Given information

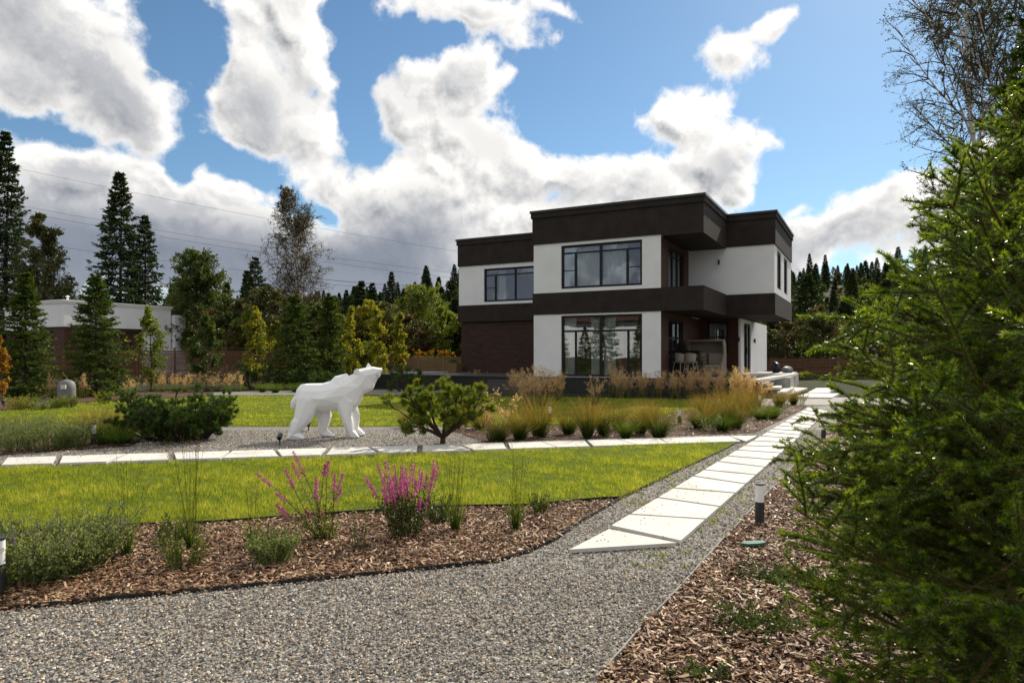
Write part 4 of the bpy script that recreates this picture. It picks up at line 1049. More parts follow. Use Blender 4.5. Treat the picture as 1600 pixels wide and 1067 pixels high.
# ------------------------------------------------------------ trees seen at a distance
def far_spruce(name, label, H, Rr, seed, loc=(0,0,0), lv=34, card=.42, mt='needle_far', k=(7,10), group=None, low=.06, dens=1., droop=-.12, cat='spruce tree'):
    rng = np.random.default_rng(seed)
    T = thing(name, label, cat, loc, rng.uniform(0,6), group)
    g = G(); tr = grow(np.array([[0,0,0.]]), [[0,0,1.]], H, 10, rng, noise=.008); tube_batch(g, tr, np.linspace(H*.011+.02,.012,10), 6); g.build('trunk', M['bark'], T)
    zs = low+(1-low)*np.linspace(0,1,lv)**1.05*.985
    p0 = []; d0 = []; L = []
    for z in zs:
        n = rng.integers(*k); a = rng.uniform(0,6.28)+np.arange(n)/n*6.28+rng.normal(0,.2,n)
        prof = min(1, (1-z)**.80*1.04)*(.62+.38*min(1, (z-low)*6+.3))
        l = Rr*prof*rng.uniform(.72,1.14,n)+.12; L += list(l)
        sl = -.28+.75*z**2+rng.normal(0,.10,n)
        for aa, s_ in zip(a, sl): p0.append((0,0,z*H+rng.normal(0,.06))); d0.append((math.cos(aa),math.sin(aa),s_))
    B = grow(np.array(p0), np.array(d0), np.array(L), 5, rng, bend=(0,0,.06), noise=.05)
    g = G(); tube_batch(g, B, np.linspace(.03,.006,5)*H/16, 3, 0)
    nsub = max(4, int(7*dens))
    Sb, idx, t = spawn(B, nsub, rng, t=(.12,1), ang=(52,12), ratio=(.30,.5), m=3, bend=(0,0,droop), noise=.08, flat=.75, taper=.55)
    allP = [(B, 5), (Sb, 3)]
    for P, m in allP:
        n = len(P); q = max(3, int(round(4*dens))) if m == 3 else 7
        ii = np.repeat(np.arange(n), q); tt = rng.uniform(.1 if m == 3 else .3, 1, n*q); C, D = along(P, ii, tt)
        D2 = nrm(D+rng.normal(0,.42,D.shape)+np.array([0,0,-.28])); ln = card*rng.uniform(.5,1.15,len(C))*(.55+.45*np.minimum(1, plen(P)[ii]/1.2))
        cl = .5+.22*np.sin(C[:,2]*3.1+np.arctan2(C[:,1],C[:,0])*4)
        leaves(g, C, D2, ln, ln*.36, rng, 1, rnd=np.clip(cl+rng.normal(0,.22,len(C)),0,1), droop=.15)
    g.build('crown', [M['bark'], M[mt]], T)
    return T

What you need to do
Give an exact copy of the material, leaving out every picture.

Full response
Write part 4 of the bpy script that recreates this picture. It picks up at line 1049. More parts follow. Use Blender 4.5. Treat the picture as 1600 pixels wide and 1067 pixels high.
# ------------------------------------------------------------ trees seen at a distance
def far_spruce(name, label, H, Rr, seed, loc=(0,0,0), lv=34, card=.42, mt='needle_far', k=(7,10), group=None, low=.06, dens=1., droop=-.12, cat='spruce tree'):
    rng = np.random.default_rng(seed)
    T = thing(name, label, cat, loc, rng.uniform(0,6), group)
    g = G(); tr = grow(np.array([[0,0,0.]]), [[0,0,1.]], H, 10, rng, noise=.008); tube_batch(g, tr, np.linspace(H*.011+.02,.012,10), 6); g.build('trunk', M['bark'], T)
    zs = low+(1-low)*np.linspace(0,1,lv)**1.05*.985
    p0 = []; d0 = []; L = []
    for z in zs:
        n = rng.integers(*k); a = rng.uniform(0,6.28)+np.arange(n)/n*6.28+rng.normal(0,.2,n)
        prof = min(1, (1-z)**.80*1.04)*(.62+.38*min(1, (z-low)*6+.3))
        l = Rr*prof*rng.uniform(.72,1.14,n)+.12; L += list(l)
        sl = -.28+.75*z**2+rng.normal(0,.10,n)
        for aa, s_ in zip(a, sl): p0.append((0,0,z*H+rng.normal(0,.06))); d0.append((math.cos(aa),math.sin(aa),s_))
    B = grow(np.array(p0), np.array(d0), np.array(L), 5, rng, bend=(0,0,.06), noise=.05)
    g = G(); tube_batch(g, B, np.linspace(.03,.006,5)*H/16, 3, 0)
    nsub = max(4, int(7*dens))
    Sb, idx, t = spawn(B, nsub, rng, t=(.12,1), ang=(52,12), ratio=(.30,.5), m=3, bend=(0,0,droop), noise=.08, flat=.75, taper=.55)
    allP = [(B, 5), (Sb, 3)]
    for P, m in allP:
        n = len(P); q = max(3, int(round(4*dens))) if m == 3 else 7
        ii = np.repeat(np.arange(n), q); tt = rng.uniform(.1 if m == 3 else .3, 1, n*q); C, D = along(P, ii, tt)
        D2 = nrm(D+rng.normal(0,.42,D.shape)+np.array([0,0,-.28])); ln = card*rng.uniform(.5,1.15,len(C))*(.55+.45*np.minimum(1, plen(P)[ii]/1.2))
        cl = .5+.22*np.sin(C[:,2]*3.1+np.arctan2(C[:,1],C[:,0])*4)
        leaves(g, C, D2, ln, ln*.36, rng, 1, rnd=np.clip(cl+rng.normal(0,.22,len(C)),0,1), droop=.15)
    g.build('crown', [M['bark'], M[mt]], T)
    return T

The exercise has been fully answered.